* _TASK TO COMPLETE_
Locate every line in the records below that holds the word "Blender" and return each one.

* _WORKING DATA_
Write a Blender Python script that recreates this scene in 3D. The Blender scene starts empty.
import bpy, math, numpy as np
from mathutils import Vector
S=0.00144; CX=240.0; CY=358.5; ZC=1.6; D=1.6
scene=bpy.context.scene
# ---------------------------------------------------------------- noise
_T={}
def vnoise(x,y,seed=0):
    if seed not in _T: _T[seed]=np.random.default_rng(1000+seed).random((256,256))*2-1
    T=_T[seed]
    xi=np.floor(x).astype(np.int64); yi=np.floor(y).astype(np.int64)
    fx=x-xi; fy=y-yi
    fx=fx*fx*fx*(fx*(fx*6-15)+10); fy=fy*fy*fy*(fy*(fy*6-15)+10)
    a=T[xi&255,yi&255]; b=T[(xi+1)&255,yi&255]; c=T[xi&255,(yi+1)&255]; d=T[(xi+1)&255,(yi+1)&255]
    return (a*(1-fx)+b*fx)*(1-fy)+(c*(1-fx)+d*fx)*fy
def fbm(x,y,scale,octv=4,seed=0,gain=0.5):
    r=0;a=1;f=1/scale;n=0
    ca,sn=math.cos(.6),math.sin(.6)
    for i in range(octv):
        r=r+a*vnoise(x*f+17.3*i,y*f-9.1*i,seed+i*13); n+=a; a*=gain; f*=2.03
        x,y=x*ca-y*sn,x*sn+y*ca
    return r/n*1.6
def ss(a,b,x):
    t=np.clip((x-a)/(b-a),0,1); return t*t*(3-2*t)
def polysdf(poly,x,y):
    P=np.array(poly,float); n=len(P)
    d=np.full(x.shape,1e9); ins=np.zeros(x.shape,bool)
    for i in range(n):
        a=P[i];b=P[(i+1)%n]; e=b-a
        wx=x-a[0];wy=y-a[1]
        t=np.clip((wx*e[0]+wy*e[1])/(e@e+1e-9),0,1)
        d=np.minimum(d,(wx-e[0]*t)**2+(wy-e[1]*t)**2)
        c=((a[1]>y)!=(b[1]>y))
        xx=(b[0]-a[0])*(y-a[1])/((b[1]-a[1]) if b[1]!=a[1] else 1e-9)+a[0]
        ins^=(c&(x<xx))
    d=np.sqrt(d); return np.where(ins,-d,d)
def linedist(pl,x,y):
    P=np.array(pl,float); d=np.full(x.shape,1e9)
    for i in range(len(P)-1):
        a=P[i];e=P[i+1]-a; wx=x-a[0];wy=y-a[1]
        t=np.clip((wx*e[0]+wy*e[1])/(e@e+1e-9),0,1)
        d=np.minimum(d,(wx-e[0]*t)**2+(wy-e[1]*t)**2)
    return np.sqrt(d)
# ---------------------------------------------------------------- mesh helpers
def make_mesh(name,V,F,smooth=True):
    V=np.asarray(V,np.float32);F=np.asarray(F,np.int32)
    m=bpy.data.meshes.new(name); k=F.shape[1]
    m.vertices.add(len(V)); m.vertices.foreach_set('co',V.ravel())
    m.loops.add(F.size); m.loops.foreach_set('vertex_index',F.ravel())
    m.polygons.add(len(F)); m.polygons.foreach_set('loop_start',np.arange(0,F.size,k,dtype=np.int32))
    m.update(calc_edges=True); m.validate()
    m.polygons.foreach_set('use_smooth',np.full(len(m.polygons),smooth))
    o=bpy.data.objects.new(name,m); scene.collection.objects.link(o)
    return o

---

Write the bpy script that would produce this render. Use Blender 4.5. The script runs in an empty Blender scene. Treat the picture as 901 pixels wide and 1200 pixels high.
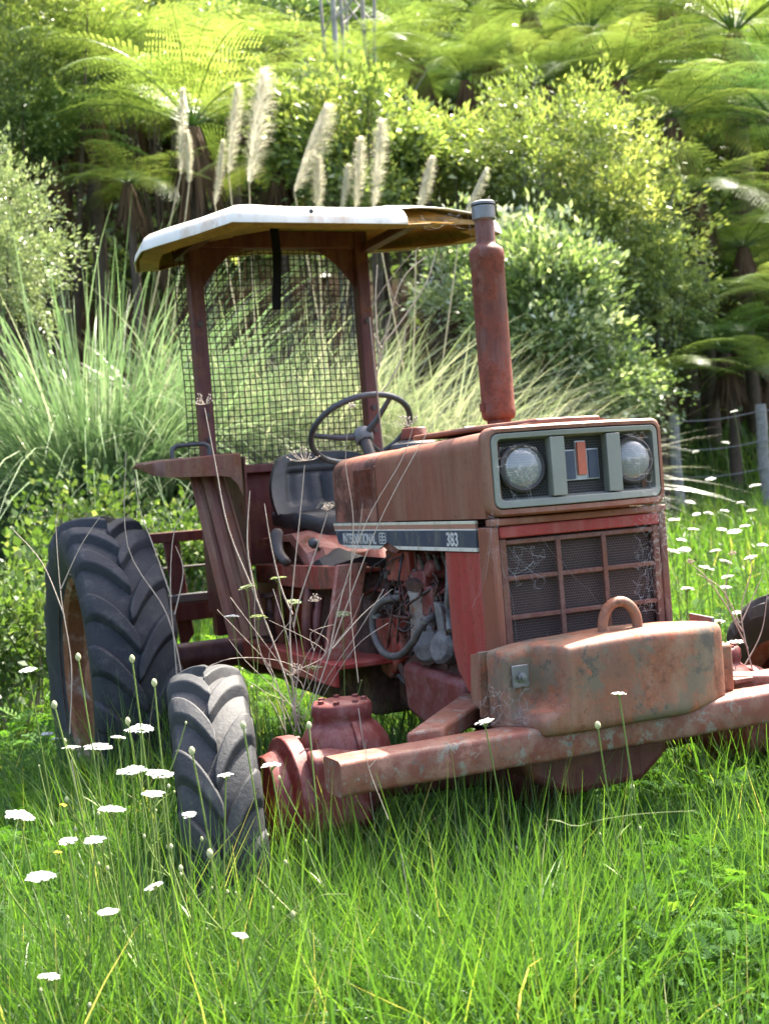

* _COMPLETED TASK_
Write a Blender Python script that recreates this scene in 3D. The Blender scene starts empty.
Write the bpy script that would produce this render. Use Blender 4.5. The script runs in an empty Blender scene. Treat the picture as 901 pixels wide and 1200 pixels high.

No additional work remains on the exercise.